©Anas/Bal
Jumat (29-01), Wadah Aspirasi Mahasiswa (WAHAM) mengadakan diskusi dan bedah buku yang berjudul “Merebut Kembali Ruang Akademik.” Diskusi ini diselenggarakan secara daring melalui Zoom Meeting. Dalam diskusi tersebut, hadir penulis dari buku tersebut yaitu Ahmad Shalahuddin. Diskusi ini secara khusus membahas mengenai terbatasnya ruang akademik akibat feodalisme kampus.
Dalam buku tersebut, Ahmad berpendapat bahwa feodalisme dalam institusi kampus membuatnya sangat mudah dibajak oleh kepentingan korporasi dan penguasa. Lebih lanjut, ia menuturkan feodalisme kampus hanya akan menghasilkan kaum intelektual pengasong, yaitu kaum intelektual yang menghamba pada penguasa dan korporasi. “Kampus yang seharusnya menjadi ruang bebas justru dicederai oleh pihak internal kampus itu sendiri,” terangnya.
Ahmad mengatakan bahwa masih ada intelektual pengasong yang banyak berkeliaran di kampus. Ia menambahkan bahwa hal tersebut disebabkan oleh mengakarnya jeratan-jeratan feodal di kampus secara struktural. Menurutnya, ada banyak sekali mentalitas yang harus diubah oleh masyarakat khususnya mahasiswa dan kampus. “Jangan sampai kampus membatasi banyak hal dan merenggut kebebasan yang ada dalam kepala,” tandasnya.

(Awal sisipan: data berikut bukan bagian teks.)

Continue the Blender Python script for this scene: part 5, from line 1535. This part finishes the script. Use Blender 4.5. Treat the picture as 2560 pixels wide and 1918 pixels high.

Ahmad kemudian mengkritik peranan Majelis Wali Amanat (MWA). Ia menegaskan bahwa MWA sangat rawan disusupi oleh pihak luar, karena MWA adalah forum tertinggi di perguruan tinggi yang memegang peran strategis dalam hal kebijakan kampus. Lebih lanjut, ia mengatakan bentuk campur tangan negara tampak nyata dengan adanya politik bagi-bagi gelar doktor kehormatan. “Kalau misalnya kampus sudah mulai bagi-bagi gelar doktor kehormatan, artinya mulai ada obral-obral kekuasaan,” imbuhnya.
Ahmad juga menyoroti banyaknya pembubaran diskusi yang berkaitan dengan komunisme, LGBT (Lesbian, Gay, Biseksual dan Transgender), Syiah dan sebagainya. Menurutnya, sebagai lingkungan akademis, kampus tidak boleh dikooptasi oleh kepentingan apapun di luar kepentingan akademis. Ia menambahkan bahwa kampus perlu menjamin adanya kebebasan dalam ruang-ruang berpikir. “Kampus tidak boleh dikekang dengan hal-hal yang sifatnya tabu dan sakral, jadi kalau ada sesuatu yang dianggap tabu seharusnya didiskusikan bukan malah dibungkam,” cetusnya.
Salah seorang peserta diskusi, Riyan, mahasiswa Universitas Pancasila, menyebut bahwa mahasiswa harus adil dalam menentukan ukuran kebebasan akademik. Ia kemudian mempertanyakan stigma progresif bagi mahasiswa yang tidak berbicara mengenai hak sosial budaya dan kesetaraan. “Setiap mahasiswa harus meletakkan kebebasan akademik pada konteks dan bidang studi yang tepat,” tegasnya.